For all of Trump's praise for Putin during the election campaign, there is still no coherent line on how the incoming Republican administration plans to deal with Russia.

Rex Tillerson, Trump's pick to head the State Department, said last week that Russia "poses a danger" to the U.S.

Trump's nominee to lead the Pentagon, James Mattis, went further, naming Russia as the first of America's "principal threats."

Nikki Haley, Trump's U.N. ambassador-designate, said during her confirmation hearing Wednesday that Russia was "trying to show its muscle" and couldn't be trusted, while Senate Republicans John McCain and Lindsey Graham support even stiffer sanctions against Russia.

"Punish, punish, punish – to what end? What are we trying to accomplish? It seems like a substitute for a thoughtful policy," Graham told NPR in a phone interview. "It's not about business as usual, but opening diplomatic channels and reducing the risk of unwanted confrontation."

Graham has no connection to the Trump transition team, but his views on Russia reconcile the different strands within the Republican Party — from the openly conciliatory to the outright hawkish. Graham, 65, is also a business associate of Henry Kissinger, the former secretary of state who maintains frequent contact with Putin — and has reportedly met with Trump since the election.

"Normalization doesn't mean cooperation but reestablishing normal diplomatic channels. It's not a return to partnership," Graham said.

A downturn in relations

Russia's relations with the Obama administration soured after Putin, who had sat out one presidential term as prime minister, returned to the Kremlin for an unprecedented third term in 2012. Things got worse when Russia annexed Crimea and fomented an armed rebellion in eastern Ukraine two years later. In response, the White House coordinated sanctions against Russia with the European Union and began rotating U.S. Army troops through NATO countries in eastern Europe.

In the absence of decisive U.S. action in Syria's civil war, Putin intervened militarily on behalf of Syrian President Bashar Assad, catapulting Russia back onto the world stage as a Middle East power-broker. Charges that Putin ordered cyber-attacks to sway the U.S. election only increased the Russian president's stature.

"The demonization of Putin is a reflection of our declining confidence in our own capabilities. It's easier to blame Putin," said Graham. "He's pursuing Russian national interests, but he's not running world affairs."

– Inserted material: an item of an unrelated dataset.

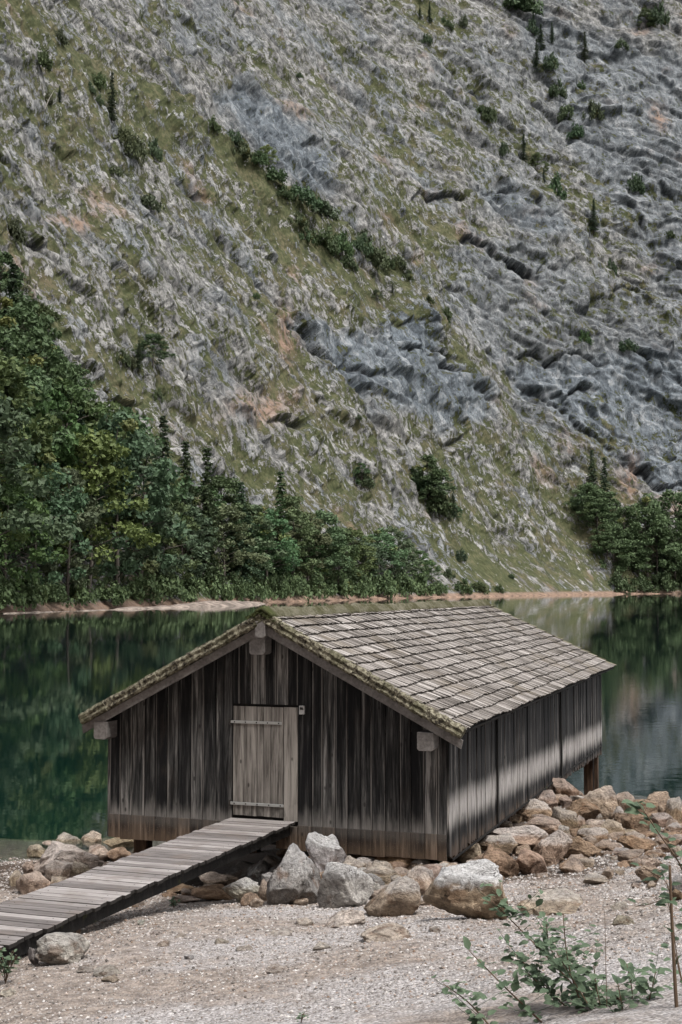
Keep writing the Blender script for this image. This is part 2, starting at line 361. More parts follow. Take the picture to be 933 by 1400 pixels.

Graham doesn't doubt the intelligence community's conclusion on Russian hacking or the Kremlin's attempts to create rifts between the United States and Europe.

"Everything that sows disunity in Europe is beneficial to Russia because of the asymmetry in power between Russia and the West," Graham said. "At this point, we're being manipulated by the Russians at very little cost to them. Things pop up, and we go into a frenzy."

Risks of isolating Russia

Western sanctions imposed on the Kremlin in 2014 may very well have forestalled more aggressive Russian action in Ukraine, Graham said. At the same time, he cautioned against further isolating Moscow.

"Simply increasing sanctions won't resolve the Ukraine crisis. Secondly, it's not in our strategic interest if the Russian economy is excessively weakened and Russia is driven toward China," he said. "We need to look at Russia in a global context."

Here Graham reflects the thinking of Kissinger, who said during his last visit to Moscow in February that "Russia should be perceived as an essential element of any new global equilibrium, not primarily as a threat to the United States."

Graham said Kissinger was pointing to the fact that Russia can help balance Chinese power in Central Asia and the Far East. Although Russia's capabilities are unsustainable without an economic upswing, Graham said, the country will be a fixture in world affairs for the coming decades.

"It has significant military capability, as we've seen in the cyber sphere," Graham said. "It's a major power and we have to deal with it. It will be part of a stable world order."

Graham said it was high time for a new Russia policy.

"It's not the Cold War and it's not the strategic partnership in the immediate post-Cold War period. Neither framework is adequate because the global context is different," he said. "The world order is shifting. We need to come to a new equilibrium."